USING MACHINE LEARNING TO PREDICT THE MECHANICAL PROPERTIES OF PET FIBER-REINFORCED CONCRETE

Abstract

Fiber-reinforced concrete enhances structural integrity by improving post-cracking behavior and ductility, yet traditional fibers can be costly and have a significant environmental impact. Recently, polyethylene terephthalate (PET) fiber, derived from recycled plastic bottles, has been used as a reinforcing material in concrete to enhance its mechanical properties. Utilizing advanced machine learning algorithms, this research analyzes a comprehensive dataset collected from existing literature on the mechanical properties of PET fiber-reinforced concrete (PFRC), including concrete density, water-to-binder ratio, fine and coarse aggregates, and fiber parameters such as volume fraction and aspect ratio of PET fibers.
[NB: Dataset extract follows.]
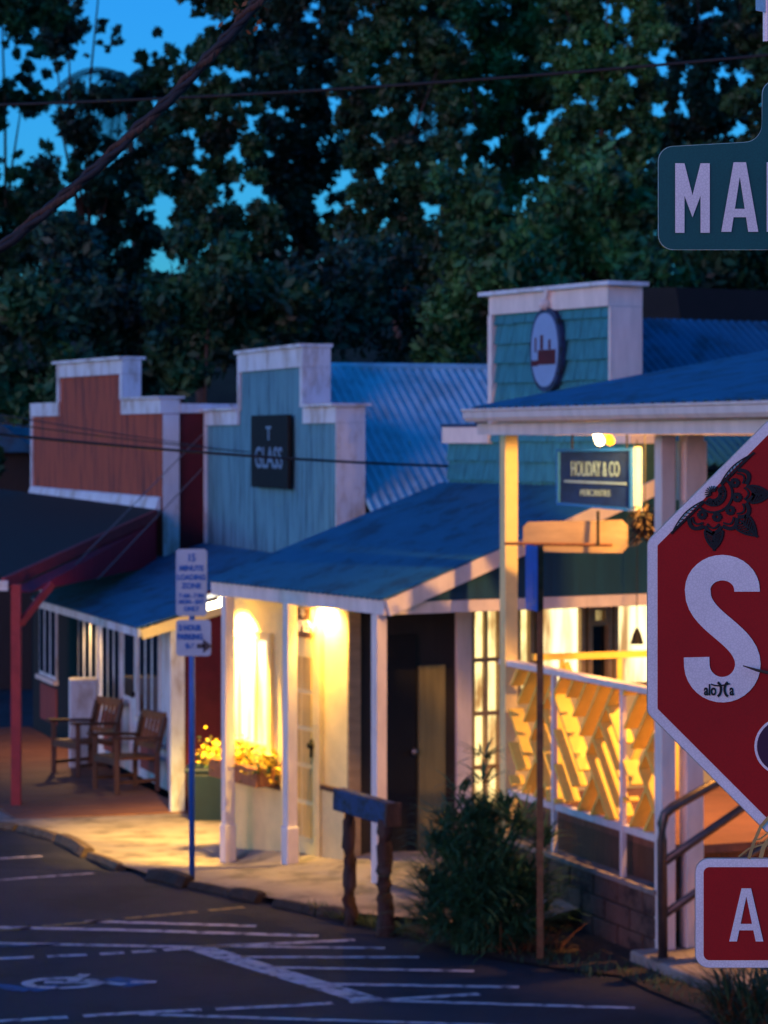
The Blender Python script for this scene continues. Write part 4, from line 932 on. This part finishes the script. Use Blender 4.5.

Through the application of Polynomial Regression, Exponential Gaussian Process Regression (GPR), and Cubic Support Vector Machine (SVM) models, the study effectively predicts PFRC’s mechanical behavior, showcasing high R² values indicating the models’ predictive strength: 0.93 for compressive, 0.92 for flexural, and 0.92 for tensile properties. This investigation highlights the exceptional accuracy of Exponential GPR and Cubic SVM models in capturing complex, non-linear relationships within the material, demonstrating machine learning’s capability to advance the sustainable development of construction materials. This study provides significant insights into optimizing the use of recycled fibers for concrete reinforcement.